Şüphesiz Kur'an ve Sünnetin kaynağı arapçadır ve bunların anlaşılması mutlaka Arapça gramerini bilmeyi gerektirir. Kaideler, belagat, fesahat, ibare ve lafızların edebi incelikleri mecaz ve hakiki manalarda kullanışı ve delalet sınırlarını iyi bilmekten geçer.
Bunları bilme ve öğrenme nasların daha iyi anlaşılmasına, kavramasına, içtihata yardımcı olmasına ve ifadede hükümlerin daha belirgin olmasına sebep olmaktadır.
Alimler bu sebeple hükümlerin ya da kaidelerin ortaya koyma şeklinde Arap dili edebiyatı kaidelerinin bilinmesi naslardan hüküm çıkarma gibi alanlarla ilgilenmiş faydalanmışlardır.
Yine aynı şekilde Allahu Teala hükümleri koyarken umumi maksat ve gayelerin yani makasidu şeria denilen şeylerin bilinmesinde şart koşmuştur.
Resulullah efendimizin hadislerinde fiillerinde, sözlerinde ve takrirlerinde şüphesiz bizim için bir delildir. Çünkü Allah'ın muradına en uygun ve en güzel şekilde açıklama yapan o olmuştur. Onun hadislerinden bir araya toplamak bütüncül almak hadislerinin ortaya koyduğu usulü bilmek zaruridir. Çünkü bu hadislerden çıkacak ve tespit edecek istinbat kaidederin bilinmesini gerekli kılar.

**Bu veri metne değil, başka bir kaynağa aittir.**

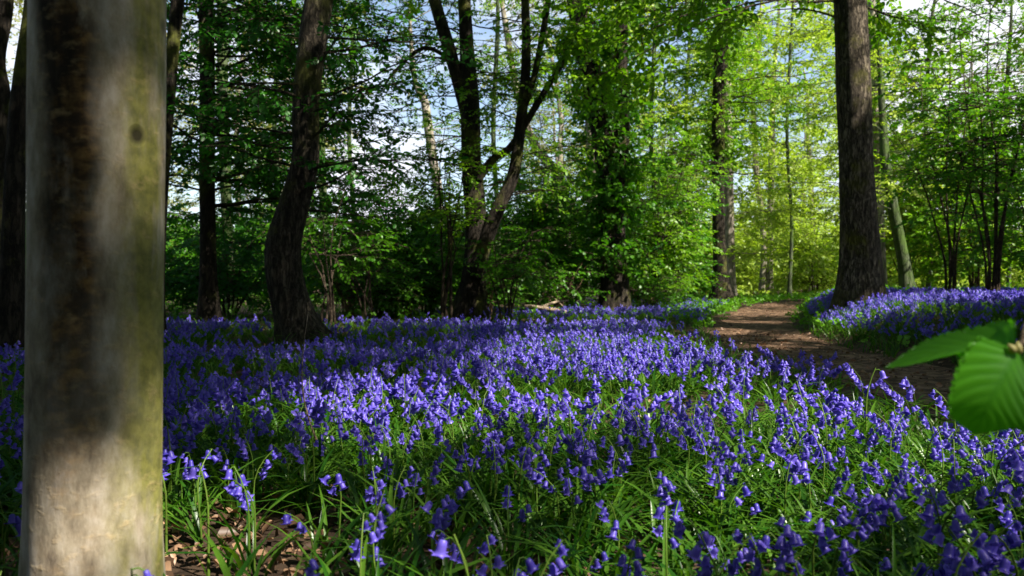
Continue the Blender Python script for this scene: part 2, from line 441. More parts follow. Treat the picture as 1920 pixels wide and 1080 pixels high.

Aynı şekilde şunu çok açık ve net bir şekilde söyleyebiliriz ki hüküm istinbatında naslar ve hükümler arasında belirebilecek taarruzların giderilmesinde faydalanacak Kaideler taarruzun nasıl hangi yollarla oradan kaldırılacağı nasih ve mensup deliller ve hükümler arasında bulunan kaideleri bilmek de zaruridir.
Kısa bir şekilde açıklayacak olursak hüküm istinbat yolları ve kaideleri lisanla ilgili Arapça kaideleri, teşrihin umumi, maksat ve gayelerin deliller arasındaki tearruzun kaldırılması, bazılarının diğerlerine nasıl tercih edildiği ile ilgili kaideler, nasih ve mensuhun bilinmesine bağlıdır.